As we head into the weekend, I think this would be a good time to analyze the Cruise Line’s recent financial statements.


Who better to start things off than the Industry leader and cash machine Carnival Corp. The Miami based firm reported a net income of $252 million ($0.32 per share) with total revenues coming in at a whopping $3.2 billion. This time last year revenues were $2.9 billion.

Carnival Corporation Chairman and CEO, and in this writers opinion, the smartest man in the industry, Micky Arison stated, "We were encouraged to see revenue yields turn positive for the first time since late 2008. Improving revenue yields combined with an 8 percent capacity increase and ongoing cost control efforts offset significantly higher fuel prices." Regarding future bookings: "Considering recent global economic concerns and other world events our advance bookings are holding up reasonably well and remain in line with our expectations. We believe this will lead to earnings growth in both the third and fourth quarters. The summer season, which is our strongest and most important quarter of the year, is shaping up particularly well."

Intresting stat that caught my eye: fuel costs increased 64 percent to $498 /mt. Up from last year of $304 /mt.

Carnivals forecast for the next quarter is a positive one. They expect an increase of 5-6 percent from the Q3 2009. Not surprisingly, they anticipate fuel costs to increase $74 million compared to the prior year. But when you anticipate these things, you can build around them and not be caught off guard.

Royal Caribbean International

Rivals from the other side of town, Royal Caribbean, released their reports indicating that they too were in the positives for the quarter. RCI produced a net income of $61 million which is a significant improvement over the $35 million loss this time last year. Total revenue was $1.6 billion a 19% increase from last year. RCI tributes this to an increase in ticket prices and an increase in the number of people traveling. Perhaps due to the non-plummeting economy.

RCI sees a strong Q3 as guests are booking their summer cruises further in advance than last year.They anticipate that they will remain profitable.

Chairman and CEO of Royal Caribbean Richard Fain, the man that brought ground breaking innovations to the industry, stated: "I recognize that considerable angst exists regarding the state of the economic recovery. Like everyone else, I would prefer a more robust economy. However, we’ve always assumed a lackluster economic environment for 2010, and we’ve never counted on big improvements driving our results this year. Rather, we’ve assumed that our new and more-efficient ships, along with good cost control, would drive substantial improvements in profitability, and that is clearly proving to be the case."

Norwegian Cruise Line

Well NCL didn’t have that well of a quarter. They posted a loss of $14.9 million. Total revenue for the quarter was $477 million pretty much the same as last year. As with the other lines, fuel costs played a significant role. NCL’s quarterly fuel cost rose to $508 /mt up from $356 /mt. 

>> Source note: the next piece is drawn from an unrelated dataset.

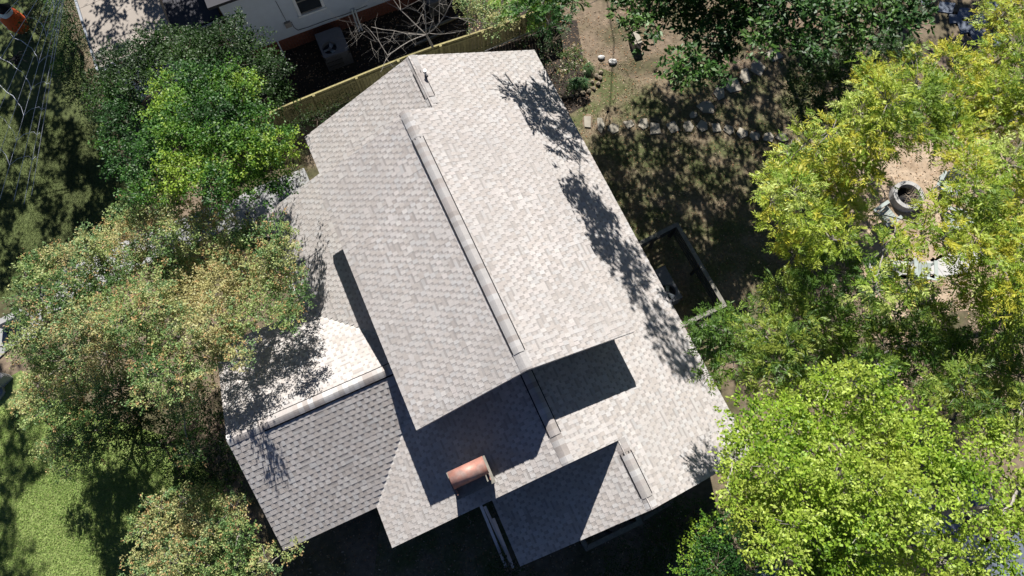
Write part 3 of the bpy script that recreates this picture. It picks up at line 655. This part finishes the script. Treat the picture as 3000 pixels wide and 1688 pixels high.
def limb(mb, a, b, r0, r1, n=6, wob=.12):
    pts = [a]; L = (b-a).length
    for i in range(1, n): t = i/n; pts.append(a.lerp(b, t)+Vector((random.gauss(0, wob*L*.12), random.gauss(0, wob*L*.12), L*.06*math.sin(t*math.pi))))
    pts.append(b); mb.tube(pts, [r0+(r1-r0)*i/n for i in range(n+1)], 6); return pts
def tree(name, label, cat, base_p, lobes, pal, L, Wd, dens, kind='simple', bark=None, m=None, tip=None, r0=.16, group=None, zf=.6, spread=.26, per=12, wpx=True, twigs=.3, crotch=.35):
    """lobes: (x, y, height, radius px). foliage as twig sprays through the shells of the lobes"""
    t = thing(name, label, cat, Vector((base_p.x, base_p.y, 0)), group); bark = bark or M['bark']; m = m or M['leaf']
    LB = [(q[1], q[2]) if q[0] == 'w' else (P(*q[:3]), q[3]*depth(P(*q[:3]))/FPX) for q in lobes]
    wood = MB(); top = Vector((base_p.x, base_p.y, 0)); mh = sum(c.z for c, r in LB)/len(LB)
    fork = Vector((base_p.x, base_p.y, mh*crotch)); trunk = MB(); trunk.tube([top, top.lerp(fork, .5)+Vector((.05, .03, 0)), fork], [r0*1.25, r0, r0*.9], 9)
    allp = []; alld = []; hue = []
    nodes = [(fork, r0*.8)]
    for c, r in sorted(LB, key=lambda q: (q[0]-fork).length):
        best = min(nodes, key=lambda q: (q[0]-c).length + .35*(q[0]-fork).length); 
        rr_ = max(.018, best[1]*.72); pts = limb(wood, best[0], c-ZZ*r*.15, rr_, rr_*.55); nodes += [(p, rr_*(1-.45*i/len(pts))) for i, p in enumerate(pts[2:])]
        n = max(8, int(dens*r*r*150)); v = RNG.normal(size=(n, 3)); v /= np.linalg.norm(v, axis=1, keepdims=True)
        v[:, 2] = np.where(v[:, 2] < -.35, -v[:, 2], v[:, 2]); q = RNG.uniform(.25, 1.12, n)**.65
        # lumpy outline
        lump = 1+.28*np.sin(v[:, 0]*5+c.x*3)+.24*np.sin(v[:, 1]*6+c.y*2)
        p = np.array(c)[None]+v*q[:, None]*lump[:, None]*np.array([r, r, r*zf])[None]
        allp.append(p); alld.append(v); hue.append(np.full(n, random.gauss(0, .8)+(c.z-mh)*.35))
        for i in range(int(min(14, n*twigs))):
            j = RNG.integers(n); e = Vector(p[j]); wood.tube([c-ZZ*r*.1, c.lerp(e, .5)+Vector((0, 0, .05*r)), e], [.016, .010, .005], 4)
    Pn = np.concatenate(allp); D = np.concatenate(alld); D = D+RNG.normal(size=D.shape)*.45; D[:, 2] = D[:, 2]*.5+.12; D /= np.linalg.norm(D, axis=1, keepdims=True)
    nc = len(Pn); pal = np.array(pal)
    # clump colour: smooth variation; height term paints lit tops and dark depth
    ph = np.sin(Pn[:, 0]*1.7+Pn[:, 1]*.6)+np.sin(Pn[:, 1]*2.1-Pn[:, 0]*.9+1)+RNG.normal(size=nc)*.7+np.concatenate(hue)
    idx = np.clip(((ph+2.6)/5.2*len(pal)).astype(int), 0, len(pal)-1)
    if kind == 'pinnate':
        k = 13; tt = np.tile(np.concatenate([np.repeat(np.linspace(.15, .92, 6), 2), [1.0]]), (nc, 1)); sg = np.tile(np.array([1, -1]*6+[0]), (nc, 1))
        ll = RNG.uniform(.22, .38, nc)
        nr = RNG.normal(size=(nc, 3))*.4; nr[:, 2] += 1; sd = np.cross(D, nr); sd /= np.linalg.norm(sd, axis=1, keepdims=True)
        dz = np.zeros((nc, k, 3)); dz[:, :, 2] = -.10*(tt**2)
        pos = Pn[:, None]+D[:, None]*(tt*ll[:, None])[:, :, None]+dz
        dr = D[:, None]*np.where(sg[:, :, None] == 0, 1, .65)+sd[:, None]*sg[:, :, None]*.8; dr[:, :, 2] -= .2
        cc = pal[idx][:, None]*RNG.uniform(.82, 1.2, (nc, k, 1)); V, C = leafcloud(pos.reshape(-1, 3), dr.reshape(-1, 3), cc.reshape(-1, 3), L, Wd, up=1.1)
    else:
        k = per; tt = RNG.uniform(0, 1, (nc, k)); pos = Pn[:, None]+D[:, None]*(tt*spread)[:, :, None]+RNG.normal(size=(nc, k, 3))*spread*.2
        dr = D[:, None]*.6+RNG.normal(size=(nc, k, 3))*.7; dr[:, :, 2] *= .6
        cc = pal[idx][:, None]*RNG.uniform(.75, 1.25, (nc, k, 1)); cc = np.broadcast_to(cc, (nc, k, 3)).copy()
        if tip is not None:
            tp = (RNG.uniform(size=nc) < tip[1]) & (D[:, 2] > -.1); sel = tp[:, None] & (tt > .55); cc[sel] = np.array(tip[0])*RNG.uniform(.7, 1.3, (sel.sum(), 1))
        V, C = leafcloud(pos.reshape(-1, 3), dr.reshape(-1, 3), cc.reshape(-1, 3), L, Wd, up=1.25)
    part('trunk', trunk, bark, t); part('branches', wood, bark, t)
    o = link('crown', leafmesh('crown', V, C, m, t.location), t, kind='stuff'); return t
def lob(lst, h, dh=.8):
    out = []
    for a in lst:
        out.append((a[0], a[1], (a[3] if len(a) > 3 else h)+random.uniform(-dh, dh)*.5, a[2]))
    return out
GREEN = [(.025, .08, .015), (.04, .12, .02), (.07, .18, .02), (.14, .27, .03), (.26, .38, .04)]
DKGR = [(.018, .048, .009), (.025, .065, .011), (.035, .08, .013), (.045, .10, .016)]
CRAPE = [(.09, .17, .05), (.15, .26, .08), (.30, .38, .13), (.42, .44, .18), (.20, .32, .13), (.44, .41, .18)]
YELL = [(.15, .24, .03), (.27, .36, .035), (.38, .45, .06), (.48, .46, .05), (.22, .34, .04), (.42, .50, .12)]
PIN2 = [(.06, .13, .02), (.10, .19, .025), (.18, .27, .04), (.26, .32, .05), (.08, .15, .025)]
LIME = [(.13, .24, .02), (.22, .35, .03), (.32, .44, .05), (.40, .50, .09), (.26, .38, .04), (.34, .42, .06)]
tree('broadleaf_tree', 'bright green lobed broadleaf tree left of the house', 'tree', P(600, 470, 0),
     lob([(500, 250, 45), (570, 235, 55), (650, 250, 60), (720, 260, 45), (500, 330, 60), (590, 330, 75), (690, 340, 75), (760, 350, 40), (620, 430, 75), (720, 440, 80), (800, 420, 50), (850, 425, 25), (540, 420, 70), (460, 400, 55), (790, 500, 50), (700, 530, 60), (620, 540, 55), (820, 540, 25), (760, 580, 25), (650, 590, 25), (540, 510, 60), (450, 490, 60), (380, 460, 50), (340, 410, 40, 4), (360, 350, 50, 4), (420, 560, 40), (500, 575, 40), (380, 300, 50, 4.5)], 6.2, 1.2), GREEN, .085, .05, 2.1, per=14)
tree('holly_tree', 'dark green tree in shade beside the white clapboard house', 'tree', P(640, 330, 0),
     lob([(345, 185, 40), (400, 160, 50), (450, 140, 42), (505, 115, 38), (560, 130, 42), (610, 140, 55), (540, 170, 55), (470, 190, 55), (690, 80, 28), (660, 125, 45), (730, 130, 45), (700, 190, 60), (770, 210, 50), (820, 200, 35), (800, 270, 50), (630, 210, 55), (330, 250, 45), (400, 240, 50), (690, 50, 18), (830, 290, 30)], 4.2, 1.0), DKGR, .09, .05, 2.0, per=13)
tree('crape_myrtle', 'large crape myrtle with orange seed heads covering the front corner of the house', 'tree', P(440, 960, 0),
     lob([(440, 540, 45), (490, 520, 38), (535, 515, 25), (430, 600, 60), (500, 600, 55), (350, 670, 55), (420, 690, 70), (510, 690, 70), (590, 650, 45), (650, 640, 35), (260, 720, 50), (300, 760, 60), (190, 770, 55), (110, 780, 45), (75, 810, 25), (120, 850, 60), (210, 850, 70), (310, 850, 75), (410, 790, 80), (510, 790, 70), (590, 760, 60), (670, 730, 65), (740, 700, 55), (800, 690, 50), (830, 740, 45), (790, 790, 60), (860, 810, 35), (880, 870, 30), (820, 880, 55), (850, 930, 45), (730, 830, 75), (640, 850, 75), (550, 880, 75), (450, 890, 80), (350, 940, 80), (240, 950, 80), (140, 950, 70), (70, 930, 35), (60, 1010, 35), (130, 1040, 60, 3.6), (620, 950, 75), (720, 930, 60), (520, 990, 75), (680, 1000, 50), (700, 1050, 30), (600, 1050, 60), (420, 1010, 80), (310, 1040, 80, 3.6), (200, 1060, 75, 3.6), (110, 1120, 45, 3.6), (80, 1180, 30, 3.6), (150, 1190, 60, 3.6), (240, 1170, 75, 2.2), (350, 1140, 80, 3.6), (460, 1110, 75), (550, 1120, 60), (200, 1280, 55, 2.2), (280, 1260, 65, 2.2), (150, 1320, 35, 2.2), (260, 1340, 45, 2.2), (370, 1230, 60, 2.2), (190, 1370, 25, 2.2), (530, 1190, 35, 4), (560, 1330, 35, 4)], 5.4, 1.6),
     CRAPE, .062, .042, 2.6, tip=((.50, .33, .15), .18), bark=M['bark_pale'], per=15, spread=.2, r0=.14)
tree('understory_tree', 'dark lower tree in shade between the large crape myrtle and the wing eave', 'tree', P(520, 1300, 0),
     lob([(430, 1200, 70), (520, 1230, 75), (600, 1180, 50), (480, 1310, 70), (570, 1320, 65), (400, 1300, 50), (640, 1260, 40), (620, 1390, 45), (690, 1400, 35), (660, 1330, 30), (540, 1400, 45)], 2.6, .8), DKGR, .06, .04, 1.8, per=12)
tree('crape_myrtle', 'smaller crape myrtle at the bottom edge beside the wing corner', 'tree', P(580, 1620, 0),
     lob([(470, 1490, 45), (540, 1470, 45), (620, 1460, 45), (690, 1490, 40), (440, 1550, 45), (520, 1560, 65), (610, 1550, 65), (700, 1560, 50), (430, 1630, 45), (500, 1650, 65), (600, 1650, 70), (700, 1650, 60), (780, 1640, 35), (830, 1615, 22), (870, 1605, 14), (760, 1690, 40), (420, 1690, 40), (600, 1740, 80), (480, 1740, 70)], 3.2, .8), CRAPE, .062, .042, 2.2, tip=((.50, .33, .15), .18), bark=M['bark_pale'], per=14, spread=.2, r0=.1)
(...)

It is not all doom and gloom for NCL. They stated that their pricing, net yields and vessel occupancy were all up. For example the net revenue per passenger cruise day increased by 6.6 %. Add in the Norwegian Epic, and that should go up. Epic will hopefully be NCL’s Oasis of the Seas. Before you all get bent out of shape by that comment, let me explain. Oasis has been a financial success. It came as quite a surprise but not when you think about it. Oasis has a lot of catchy, attractive venues designed to get the passenger to spend more (i.e. increasing onboard revenue.) Epic seems to have more of these venues, especially all the restaurants that carry a cover charge. This is where the Epic could play a very crucial role in getting the struggling line back in financial shape.

NCL’s CEO, Kevin Sheehan stated: "Our improved results over last year were achieved while absorbing a 43 percent increase in the price of fuel."

In this writers opinion, I have been very impressive at what Mr. Sheehan has done. If you frequent the site, you should know I am not a very big fan of some (ok-pretty much all) of his predecessor, Colin Vietch’s decisions (NCL American anyone!). One of the first things that Mr. Sheehan stated he will do is a top-bottom review of the company’s finances and operational expenses. It seems that it is working.


Thompson Cruises parent company TUI reported a loss for Q2. The pretty much entirely European firm came in with a loss of 409 million pounds. Their revenue was 8.3 billion pounds, but they measure it in nine-month periods. Last year they also posted a loss of  304 million pounds with revenues of 8.2 billion pounds. As stated, TUI operates the British line Thompson Cruises along with a massive destination based holiday company (i.e. fly to destinations along with a charter airline.)


In conclusion, it appears that while the economy is still struggling, the lines aren’t necessarily struggling as bad. I contribute it to the strong backgrounds of the industry leaders, and the vulnerability of a line that is constantly walking the red line. These results don’t really surprise me. While it is great to see the big lines make a profit, a true test to see how the industry is doing, will be to see how the smaller lines, NCL do. Keep a close eye on the smaller lines, the time from when one books a cruise to when they sail, and cruise fares. Follow these and you’ll get a good picture of the industry.